::: Stored data :::

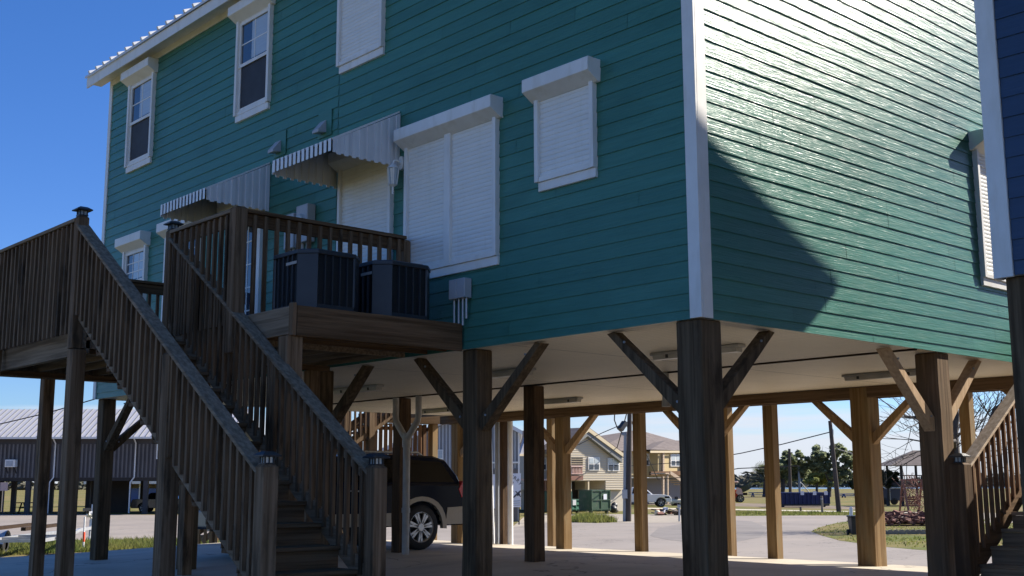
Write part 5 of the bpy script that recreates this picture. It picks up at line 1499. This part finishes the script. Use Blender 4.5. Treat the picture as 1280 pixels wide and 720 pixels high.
for p_, q_ in (((790, 630), (790, 613)), ((790, 613), (821, 613)), ((821, 613), (821, 630))): b.beam(L7.P(*p_), L7.P(*q_), 0.1, 0.1)
b.build('pipes', M_['pvc_w'], t)
L8 = Loc(836, 644)
t = thing('debris_pile', 'heap of broken boards and pale sheets by the edge of the lot', 'debris', L8.o)
rr = random.Random(5)
for i in range(22):
    px = rr.uniform(817, 858); py = rr.uniform(638, 643)
    c_ = L8.P(px, py, rr.uniform(-0.5, 0.8)); a = rr.uniform(0, 3.1); ln = rr.uniform(0.5, 1.3)
    b = MB(); b.beam(c_ - V((math.cos(a), math.sin(a), 0.15)) * ln / 2, c_ + V((math.cos(a), math.sin(a), 0.25)) * ln / 2, rr.uniform(0.1, 0.4), 0.06); b.build('board', M_[rr.choice(['black', 'brace_new', 'redwood', 'dark_gap', 'stone'])], t)
b = MB(); b.add([L8.P(828, 641, -0.7), L8.P(834, 634.5, 0.1), L8.P(831.5, 633.5, 0.3), L8.P(825, 640, 0.1)], [(0, 1, 2, 3)]); b.ext([L8.uz(828.5, 640), L8.uz(834, 640), L8.uz(835, 634), L8.uz(829, 634.5)], lambda u, z, d: L8.W(u, d, z), -0.1, 0.15); b.build('sheet', M_['signw'], t)
b = MB(); b.ball(L8.P(821, 641, -0.3), 0.2, 0.2, 0.18); b.build('sack', M_['cream_p'], t)
b = MB(); b.ball(L8.P(846, 641.5, 0), 0.18, 0.25, 0.14); b.build('sack', M_['cream_p'], t)
L9 = Loc(860, 631)
for (x0_, x1_, yt, yb, mm, lab) in ((831, 845, 623, 630, 'cream_p', 'cream plastic tank lying in front of the tan house'), (845, 858, 625, 631, 'pinkwhite', 'faded pink tank right of the cream one')):
    t = thing('plastic_tank', lab, 'tank', L9.P((x0_ + x1_) / 2, yb))
    b = MB(); r_ = (L9.P(x0_, yb) - L9.P(x0_, yt)).length / 2; b.cyl(L9.P(x0_, (yb + yt) / 2, -4), L9.P(x1_, (yb + yt) / 2, -4), r_, n=14); b.build('tank', M_[mm], t, bevel=0.06)
    b = MB(); c_ = L9.P((x0_ + x1_) / 2, yt, -4); b.cyl(c_, c_ + V((0, 0, 0.2)), 0.18, n=10); b.build('lid', M_['black'], t)
    b = MB(); p_ = L9.P((x0_ + x1_) / 2, yb, -4); b.box(p_.x - 0.3, p_.x + 0.3, p_.y - 0.3, p_.y + 0.3, GZ, GZ + 0.22); b.build('cradle', M_['dark_gap'], t)
L10 = Loc(849, 652)
t = thing('sign_post', 'short steel post with a small plate at the road edge', 'sign post', L10.o)
b = MB(); b.tube([L10.P(849, 653), L10.P(849, 633)], 0.045, 7); b.build('post', M_['polesteel'], t)
b = MB(); b.obox(lambda u, d, z: L10.W(u, d, z), -0.08, 0.08, -0.06, -0.045, 0.7, 0.84); b.build('plate', M_['grey_metal'], t)

# red tractor
L11 = Loc(915, 628)
t = thing('red_tractor', 'red tractor with a faded canopy parked on the far grass', 'tractor', L11.o)
P11 = lambda u, d, z: L11.W(u, d, z)
b = MB(); b.obox(P11, -1.3, 0.25, -0.4, 0.4, 0.4, 1.0); b.obox(P11, 0.25, 0.75, -0.35, 0.35, 0.5, 1.25); b.build('body', M_['red'], t, bevel=0.06)
b = MB()
for u, d in ((-0.8, -0.6), (0.5, -0.6), (-0.8, 0.6), (0.5, 0.6)): b.beam(P11(u * 0.8, d, 0.5), P11(u * 0.8, d, 1.95), 0.16, 0.16)
b.obox(P11, -0.8, 0.5, -0.7, -0.52, 0.45, 0.6); b.beam(P11(-0.4, -0.6, 0.5), P11(0.1, -0.6, 1.9), 0.12, 0.12); b.build('frame', M_['red'], t)
b = MB(); b.obox(P11, -1.6, 0.55, -0.8, 0.8, 1.93, 2.1); b.build('canopy', M_['pinkwhite'], t, bevel=0.05)
b = MB(); b.ext([(0.3, 0.95), (0.45, 1.5), (0.85, 1.35), (1.0, 0.8), (0.5, 0.75)], lambda u, z, d: P11(u, d, z), -0.75, -0.42); b.build('fender', M_['pinkwhite'], t)
for u, r_ in ((0.72, 0.4), (-1.2, 0.4)):
    for d in (-0.8, 0.5): wheel(t, lambda a, v, z: P11(a, v, z), u, d, d + 0.3, r_, r_, 5, rim='cream_p', two=False)
b = MB(); b.obox(P11, -0.5, 0.0, -0.25, 0.25, 1.0, 1.45); b.build('seat', M_['black'], t)
L12 = Loc(908, 646)
o = wpoly(L12, [(907, 646), (909.2, 646), (909.2, 625), (907, 625)], -0.05, 0.05).build('wooden_stake', M_['brace_new']); tag(o, 'tan wooden stake standing at the road edge in front of the red tractor', 'stake')
# small dark boat on the shore
L13 = Loc(932, 619)
t = thing('small_boat', 'small dark skiff pulled up behind the red tractor', 'boat', L13.o)
u0, _ = L13.uz(922, 617); u1, _ = L13.uz(940, 617)
secs = []
for k in range(7):
    f = k / 6; wd = 0.9 * math.sin(math.pi * (0.5 - 0.5 * f)) + 0.02; zk = 1.1 - 0.5 * (1 - f) + 0.5 * f * f
    u = u0 + (u1 - u0) * f
    secs.append([L13.W(u, -wd, zk + 0.6), L13.W(u, -wd * 0.6, 0.35 + 0.9 * f * f), L13.W(u, wd * 0.6, 0.35 + 0.9 * f * f), L13.W(u, wd, zk + 0.6)])
b = MB(); b.add([p for s in secs for p in s], [(k * 4 + i, k * 4 + i + 1, k * 4 + 5 + i, k * 4 + 4 + i) for k in range(6) for i in range(3)] + [(3, 2, 1, 0)]); b.build('hull', M_['boat'], t)
b = MB(); b.obox(lambda u, d, z: L13.W(u, d, z), u0 + 0.4, u0 + 0.7, -0.7, 0.7, 1.0, 1.06); b.build('seat', M_['brace_new'], t)
b = MB(); b.obox(lambda u, d, z: L13.W(u, d, z), u0 + 0.3, u1 - 0.8, -0.3, 0.3, 0.0, 0.4); b.build('cradle', M_['dark_gap'], t)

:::

Exercise goal:
Each line of the material must be retyped exactly, except that images are omitted.

Answer in full:
Write part 5 of the bpy script that recreates this picture. It picks up at line 1499. This part finishes the script. Use Blender 4.5. Treat the picture as 1280 pixels wide and 720 pixels high.
for p_, q_ in (((790, 630), (790, 613)), ((790, 613), (821, 613)), ((821, 613), (821, 630))): b.beam(L7.P(*p_), L7.P(*q_), 0.1, 0.1)
b.build('pipes', M_['pvc_w'], t)
L8 = Loc(836, 644)
t = thing('debris_pile', 'heap of broken boards and pale sheets by the edge of the lot', 'debris', L8.o)
rr = random.Random(5)
for i in range(22):
    px = rr.uniform(817, 858); py = rr.uniform(638, 643)
    c_ = L8.P(px, py, rr.uniform(-0.5, 0.8)); a = rr.uniform(0, 3.1); ln = rr.uniform(0.5, 1.3)
    b = MB(); b.beam(c_ - V((math.cos(a), math.sin(a), 0.15)) * ln / 2, c_ + V((math.cos(a), math.sin(a), 0.25)) * ln / 2, rr.uniform(0.1, 0.4), 0.06); b.build('board', M_[rr.choice(['black', 'brace_new', 'redwood', 'dark_gap', 'stone'])], t)
b = MB(); b.add([L8.P(828, 641, -0.7), L8.P(834, 634.5, 0.1), L8.P(831.5, 633.5, 0.3), L8.P(825, 640, 0.1)], [(0, 1, 2, 3)]); b.ext([L8.uz(828.5, 640), L8.uz(834, 640), L8.uz(835, 634), L8.uz(829, 634.5)], lambda u, z, d: L8.W(u, d, z), -0.1, 0.15); b.build('sheet', M_['signw'], t)
b = MB(); b.ball(L8.P(821, 641, -0.3), 0.2, 0.2, 0.18); b.build('sack', M_['cream_p'], t)
b = MB(); b.ball(L8.P(846, 641.5, 0), 0.18, 0.25, 0.14); b.build('sack', M_['cream_p'], t)
L9 = Loc(860, 631)
for (x0_, x1_, yt, yb, mm, lab) in ((831, 845, 623, 630, 'cream_p', 'cream plastic tank lying in front of the tan house'), (845, 858, 625, 631, 'pinkwhite', 'faded pink tank right of the cream one')):
    t = thing('plastic_tank', lab, 'tank', L9.P((x0_ + x1_) / 2, yb))
    b = MB(); r_ = (L9.P(x0_, yb) - L9.P(x0_, yt)).length / 2; b.cyl(L9.P(x0_, (yb + yt) / 2, -4), L9.P(x1_, (yb + yt) / 2, -4), r_, n=14); b.build('tank', M_[mm], t, bevel=0.06)
    b = MB(); c_ = L9.P((x0_ + x1_) / 2, yt, -4); b.cyl(c_, c_ + V((0, 0, 0.2)), 0.18, n=10); b.build('lid', M_['black'], t)
    b = MB(); p_ = L9.P((x0_ + x1_) / 2, yb, -4); b.box(p_.x - 0.3, p_.x + 0.3, p_.y - 0.3, p_.y + 0.3, GZ, GZ + 0.22); b.build('cradle', M_['dark_gap'], t)
L10 = Loc(849, 652)
t = thing('sign_post', 'short steel post with a small plate at the road edge', 'sign post', L10.o)
b = MB(); b.tube([L10.P(849, 653), L10.P(849, 633)], 0.045, 7); b.build('post', M_['polesteel'], t)
b = MB(); b.obox(lambda u, d, z: L10.W(u, d, z), -0.08, 0.08, -0.06, -0.045, 0.7, 0.84); b.build('plate', M_['grey_metal'], t)

# red tractor
L11 = Loc(915, 628)
t = thing('red_tractor', 'red tractor with a faded canopy parked on the far grass', 'tractor', L11.o)
P11 = lambda u, d, z: L11.W(u, d, z)
b = MB(); b.obox(P11, -1.3, 0.25, -0.4, 0.4, 0.4, 1.0); b.obox(P11, 0.25, 0.75, -0.35, 0.35, 0.5, 1.25); b.build('body', M_['red'], t, bevel=0.06)
b = MB()
for u, d in ((-0.8, -0.6), (0.5, -0.6), (-0.8, 0.6), (0.5, 0.6)): b.beam(P11(u * 0.8, d, 0.5), P11(u * 0.8, d, 1.95), 0.16, 0.16)
b.obox(P11, -0.8, 0.5, -0.7, -0.52, 0.45, 0.6); b.beam(P11(-0.4, -0.6, 0.5), P11(0.1, -0.6, 1.9), 0.12, 0.12); b.build('frame', M_['red'], t)
b = MB(); b.obox(P11, -1.6, 0.55, -0.8, 0.8, 1.93, 2.1); b.build('canopy', M_['pinkwhite'], t, bevel=0.05)
b = MB(); b.ext([(0.3, 0.95), (0.45, 1.5), (0.85, 1.35), (1.0, 0.8), (0.5, 0.75)], lambda u, z, d: P11(u, d, z), -0.75, -0.42); b.build('fender', M_['pinkwhite'], t)
for u, r_ in ((0.72, 0.4), (-1.2, 0.4)):
    for d in (-0.8, 0.5): wheel(t, lambda a, v, z: P11(a, v, z), u, d, d + 0.3, r_, r_, 5, rim='cream_p', two=False)
b = MB(); b.obox(P11, -0.5, 0.0, -0.25, 0.25, 1.0, 1.45); b.build('seat', M_['black'], t)
L12 = Loc(908, 646)
o = wpoly(L12, [(907, 646), (909.2, 646), (909.2, 625), (907, 625)], -0.05, 0.05).build('wooden_stake', M_['brace_new']); tag(o, 'tan wooden stake standing at the road edge in front of the red tractor', 'stake')
# small dark boat on the shore
L13 = Loc(932, 619)
t = thing('small_boat', 'small dark skiff pulled up behind the red tractor', 'boat', L13.o)
u0, _ = L13.uz(922, 617); u1, _ = L13.uz(940, 617)
secs = []
for k in range(7):
    f = k / 6; wd = 0.9 * math.sin(math.pi * (0.5 - 0.5 * f)) + 0.02; zk = 1.1 - 0.5 * (1 - f) + 0.5 * f * f
    u = u0 + (u1 - u0) * f
    secs.append([L13.W(u, -wd, zk + 0.6), L13.W(u, -wd * 0.6, 0.35 + 0.9 * f * f), L13.W(u, wd * 0.6, 0.35 + 0.9 * f * f), L13.W(u, wd, zk + 0.6)])
b = MB(); b.add([p for s in secs for p in s], [(k * 4 + i, k * 4 + i + 1, k * 4 + 5 + i, k * 4 + 4 + i) for k in range(6) for i in range(3)] + [(3, 2, 1, 0)]); b.build('hull', M_['boat'], t)
b = MB(); b.obox(lambda u, d, z: L13.W(u, d, z), u0 + 0.4, u0 + 0.7, -0.7, 0.7, 1.0, 1.06); b.build('seat', M_['brace_new'], t)
b = MB(); b.obox(lambda u, d, z: L13.W(u, d, z), u0 + 0.3, u1 - 0.8, -0.3, 0.3, 0.0, 0.4); b.build('cradle', M_['dark_gap'], t)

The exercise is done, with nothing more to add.